[START]

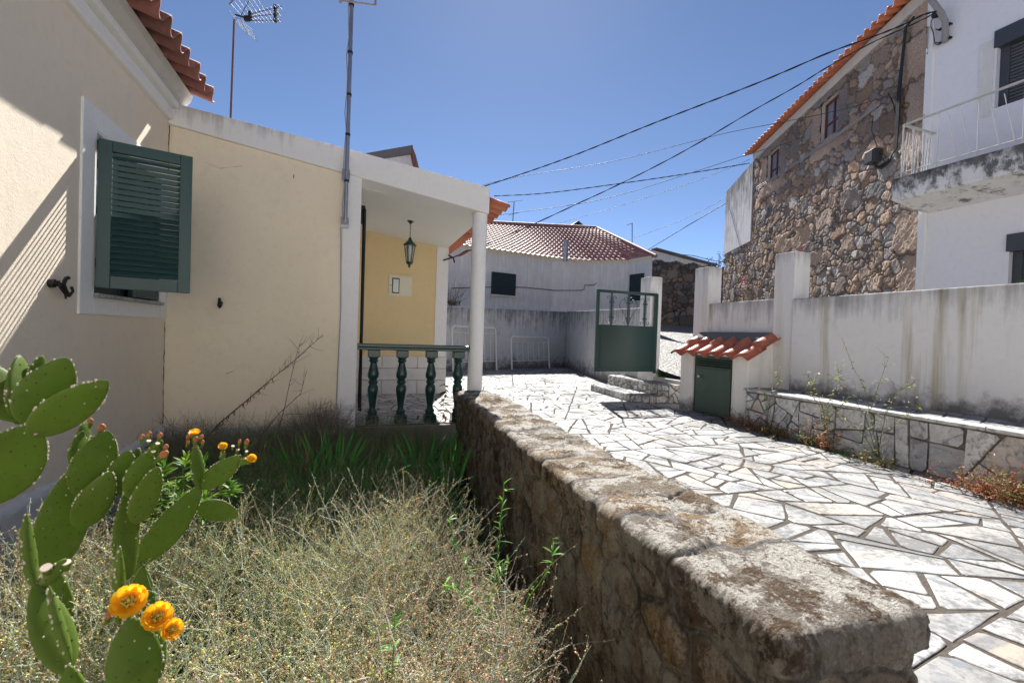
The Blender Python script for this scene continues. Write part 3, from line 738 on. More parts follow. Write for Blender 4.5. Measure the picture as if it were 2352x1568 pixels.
mb.lathe((X_, Y_, 0), [(.056, zb+.006), (.058, zb-.008), (.04, zb-.03), (.022, zb-.045), (.015, zb-.06), (.02, zb-.07), (.006, zb-.09)], 6)
mb.build('cage', M['green'], lt)
mb = MB(); mb.lathe((X_, Y_, 0), [(.048, zb), (.082, ztop-.116)], 6); mb.build('glass', M['lglass'], lt)
mb = MB(); mb.blob((X_, Y_, zb+.13), .022, .022, .035, 10, 8); mb.tube([(X_, Y_, zb), (X_, Y_, zb+.1)], .012, 8); mb.build('bulb', M['bulb'], lt)

# meter cabinet
c0, c1 = at(893, 630, y=8.94), at(945, 682, y=8.94)
t_ = thing('meter_cabinet', 'cream metal meter cabinet with a small glazed opening on the ochre porch wall', 'cabinet', (c0.x, 8.95, c1.z))
mb = MB(); mb.box(c0.x, c1.x, 8.925, 8.96, c1.z, c0.z); mb.build('frame', M['cream_metal'], t_, bev=.006)
mb = MB(); mb.box(c0.x+.025, c1.x-.025, 8.915, 8.93, c1.z+.025, c0.z-.025); d_ = mb.build('door', M['cream_metal'], t_, bev=.004)
zc = (c0.z+c1.z)/2
mb = MB(); mb.box(c0.x+.065, c0.x+.20, 8.905, 8.918, zc-.15, zc+.14); mb.build('bezel', M['iron'], d_, bev=.02)
mb = MB(); mb.box(c0.x+.08, c0.x+.185, 8.900, 8.908, zc-.13, zc+.12); mb.build('pane', m_flat('meter_pane', (.55, .6, .6), .15, .6), d_, bev=.012)
mb = MB(); mb.tube([(c0.x+.04, 8.92, zc), (c0.x+.04, 8.90, zc)], .012, 8); mb.build('lock', M['steel'], d_)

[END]

(EXERCISE INSTRUCTIONS): The material above holds pictures; copy everything else in it exactly.

(FULL SOLUTION):
The Blender Python script for this scene continues. Write part 3, from line 738 on. More parts follow. Write for Blender 4.5. Measure the picture as if it were 2352x1568 pixels.
mb.lathe((X_, Y_, 0), [(.056, zb+.006), (.058, zb-.008), (.04, zb-.03), (.022, zb-.045), (.015, zb-.06), (.02, zb-.07), (.006, zb-.09)], 6)
mb.build('cage', M['green'], lt)
mb = MB(); mb.lathe((X_, Y_, 0), [(.048, zb), (.082, ztop-.116)], 6); mb.build('glass', M['lglass'], lt)
mb = MB(); mb.blob((X_, Y_, zb+.13), .022, .022, .035, 10, 8); mb.tube([(X_, Y_, zb), (X_, Y_, zb+.1)], .012, 8); mb.build('bulb', M['bulb'], lt)

# meter cabinet
c0, c1 = at(893, 630, y=8.94), at(945, 682, y=8.94)
t_ = thing('meter_cabinet', 'cream metal meter cabinet with a small glazed opening on the ochre porch wall', 'cabinet', (c0.x, 8.95, c1.z))
mb = MB(); mb.box(c0.x, c1.x, 8.925, 8.96, c1.z, c0.z); mb.build('frame', M['cream_metal'], t_, bev=.006)
mb = MB(); mb.box(c0.x+.025, c1.x-.025, 8.915, 8.93, c1.z+.025, c0.z-.025); d_ = mb.build('door', M['cream_metal'], t_, bev=.004)
zc = (c0.z+c1.z)/2
mb = MB(); mb.box(c0.x+.065, c0.x+.20, 8.905, 8.918, zc-.15, zc+.14); mb.build('bezel', M['iron'], d_, bev=.02)
mb = MB(); mb.box(c0.x+.08, c0.x+.185, 8.900, 8.908, zc-.13, zc+.12); mb.build('pane', m_flat('meter_pane', (.55, .6, .6), .15, .6), d_, bev=.012)
mb = MB(); mb.tube([(c0.x+.04, 8.92, zc), (c0.x+.04, 8.90, zc)], .012, 8); mb.build('lock', M['steel'], d_)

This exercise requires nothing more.